* **Task to complete**: Write out the material again exactly, please, and omit the pictures.

□ □ □ □ □

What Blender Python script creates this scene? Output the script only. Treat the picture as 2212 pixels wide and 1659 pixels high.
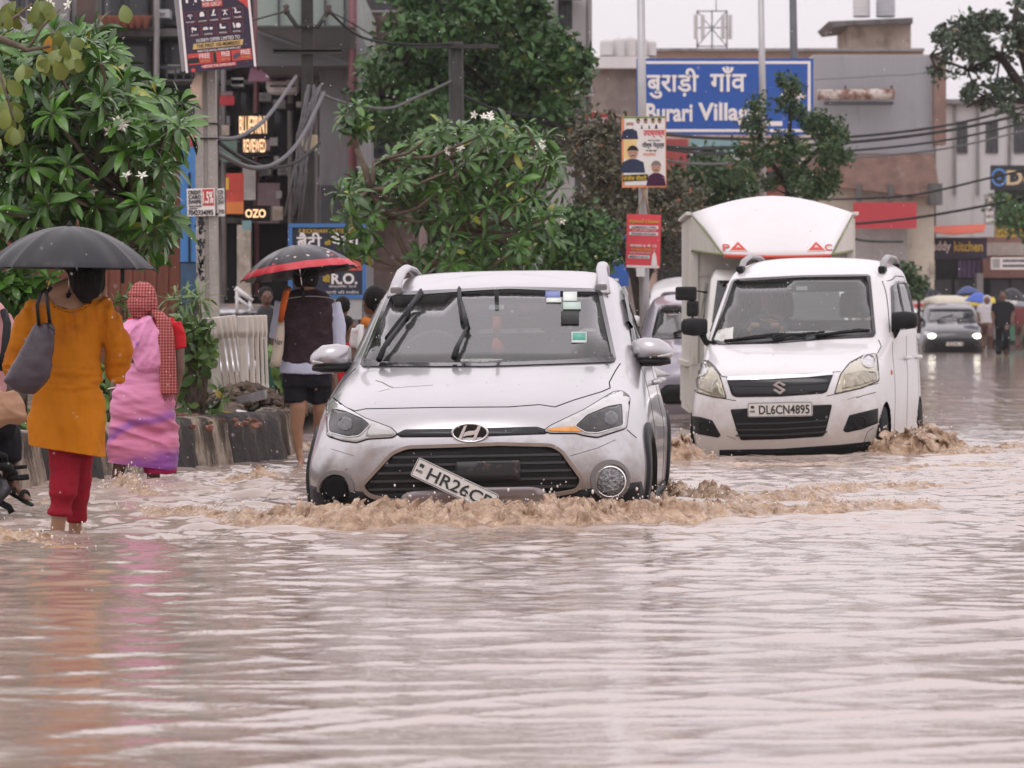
import bpy,bmesh,math,random
import numpy as np
from mathutils import Vector,Matrix,geometry,noise
from mathutils.bvhtree import BVHTree
R=math.radians
scene=bpy.context.scene
COL=scene.collection
for _o in list(bpy.data.objects):bpy.data.objects.remove(_o)

# ---------------------------------------------------------------- camera
F,H,HY,CX=8500.0,1.05,685.0,1106.0
cam=bpy.data.cameras.new('camera');camo=bpy.data.objects.new('camera',cam);COL.objects.link(camo)
camo.location=(0,0,H);camo.rotation_euler=(R(90),0,0)
cam.sensor_width=36.0;cam.lens=F/2212*36.0;cam.shift_y=-(829.5-HY)/2212
cam.clip_start=0.5;cam.clip_end=2000
cam.dof.use_dof=True;cam.dof.focus_distance=21.5;cam.dof.aperture_fstop=8.0
scene.camera=camo

# ---------------------------------------------------------------- sky, sun, exposure (overcast, raining)
SUN_EL,SUN_ROT=R(62),R(200)
w=bpy.data.worlds.new('World');scene.world=w;w.use_nodes=True
nt=w.node_tree;nt.nodes.clear()
out=nt.nodes.new('ShaderNodeOutputWorld');bg=nt.nodes.new('ShaderNodeBackground')
sky=nt.nodes.new('ShaderNodeTexSky');sky.sky_type='NISHITA';sky.sun_disc=False
sky.sun_elevation=SUN_EL;sky.sun_rotation=SUN_ROT;sky.dust_density=4;sky.air_density=1
hs=nt.nodes.new('ShaderNodeHueSaturation');hs.inputs['Saturation'].default_value=0.12
nt.links.new(sky.outputs[0],hs.inputs['Color'])
tc=nt.nodes.new('ShaderNodeTexCoord');sx=nt.nodes.new('ShaderNodeSeparateXYZ')
nt.links.new(tc.outputs['Generated'],sx.inputs[0])
mr=nt.nodes.new('ShaderNodeMapRange');mr.inputs['From Min'].default_value=0.0;mr.inputs['From Max'].default_value=0.40
mr.inputs['To Min'].default_value=8.5;mr.inputs['To Max'].default_value=14.5
nt.links.new(sx.outputs[2],mr.inputs['Value'])
cn=nt.nodes.new('ShaderNodeTexNoise');cn.inputs['Scale'].default_value=2.2;cn.inputs['Detail'].default_value=4
nt.links.new(tc.outputs['Generated'],cn.inputs['Vector'])
cr=nt.nodes.new('ShaderNodeMapRange');cr.inputs['To Min'].default_value=0.88;cr.inputs['To Max'].default_value=1.12
nt.links.new(cn.outputs[0],cr.inputs['Value'])
mm=nt.nodes.new('ShaderNodeMath');mm.operation='MULTIPLY'
nt.links.new(mr.outputs[0],mm.inputs[0]);nt.links.new(cr.outputs[0],mm.inputs[1])
vm=nt.nodes.new('ShaderNodeVectorMath');vm.operation='SCALE';vm.inputs[0].default_value=(1.0,0.935,0.985)
nt.links.new(mm.outputs[0],vm.inputs['Scale'])
mx=nt.nodes.new('ShaderNodeMixRGB');mx.inputs[0].default_value=0.9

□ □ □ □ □

* **Final result**:
What Blender Python script creates this scene? Output the script only. Treat the picture as 2212 pixels wide and 1659 pixels high.
import bpy,bmesh,math,random
import numpy as np
from mathutils import Vector,Matrix,geometry,noise
from mathutils.bvhtree import BVHTree
R=math.radians
scene=bpy.context.scene
COL=scene.collection
for _o in list(bpy.data.objects):bpy.data.objects.remove(_o)

# ---------------------------------------------------------------- camera
F,H,HY,CX=8500.0,1.05,685.0,1106.0
cam=bpy.data.cameras.new('camera');camo=bpy.data.objects.new('camera',cam);COL.objects.link(camo)
camo.location=(0,0,H);camo.rotation_euler=(R(90),0,0)
cam.sensor_width=36.0;cam.lens=F/2212*36.0;cam.shift_y=-(829.5-HY)/2212
cam.clip_start=0.5;cam.clip_end=2000
cam.dof.use_dof=True;cam.dof.focus_distance=21.5;cam.dof.aperture_fstop=8.0
scene.camera=camo

# ---------------------------------------------------------------- sky, sun, exposure (overcast, raining)
SUN_EL,SUN_ROT=R(62),R(200)
w=bpy.data.worlds.new('World');scene.world=w;w.use_nodes=True
nt=w.node_tree;nt.nodes.clear()
out=nt.nodes.new('ShaderNodeOutputWorld');bg=nt.nodes.new('ShaderNodeBackground')
sky=nt.nodes.new('ShaderNodeTexSky');sky.sky_type='NISHITA';sky.sun_disc=False
sky.sun_elevation=SUN_EL;sky.sun_rotation=SUN_ROT;sky.dust_density=4;sky.air_density=1
hs=nt.nodes.new('ShaderNodeHueSaturation');hs.inputs['Saturation'].default_value=0.12
nt.links.new(sky.outputs[0],hs.inputs['Color'])
tc=nt.nodes.new('ShaderNodeTexCoord');sx=nt.nodes.new('ShaderNodeSeparateXYZ')
nt.links.new(tc.outputs['Generated'],sx.inputs[0])
mr=nt.nodes.new('ShaderNodeMapRange');mr.inputs['From Min'].default_value=0.0;mr.inputs['From Max'].default_value=0.40
mr.inputs['To Min'].default_value=8.5;mr.inputs['To Max'].default_value=14.5
nt.links.new(sx.outputs[2],mr.inputs['Value'])
cn=nt.nodes.new('ShaderNodeTexNoise');cn.inputs['Scale'].default_value=2.2;cn.inputs['Detail'].default_value=4
nt.links.new(tc.outputs['Generated'],cn.inputs['Vector'])
cr=nt.nodes.new('ShaderNodeMapRange');cr.inputs['To Min'].default_value=0.88;cr.inputs['To Max'].default_value=1.12
nt.links.new(cn.outputs[0],cr.inputs['Value'])
mm=nt.nodes.new('ShaderNodeMath');mm.operation='MULTIPLY'
nt.links.new(mr.outputs[0],mm.inputs[0]);nt.links.new(cr.outputs[0],mm.inputs[1])
vm=nt.nodes.new('ShaderNodeVectorMath');vm.operation='SCALE';vm.inputs[0].default_value=(1.0,0.935,0.985)
nt.links.new(mm.outputs[0],vm.inputs['Scale'])
mx=nt.nodes.new('ShaderNodeMixRGB');mx.inputs[0].default_value=0.9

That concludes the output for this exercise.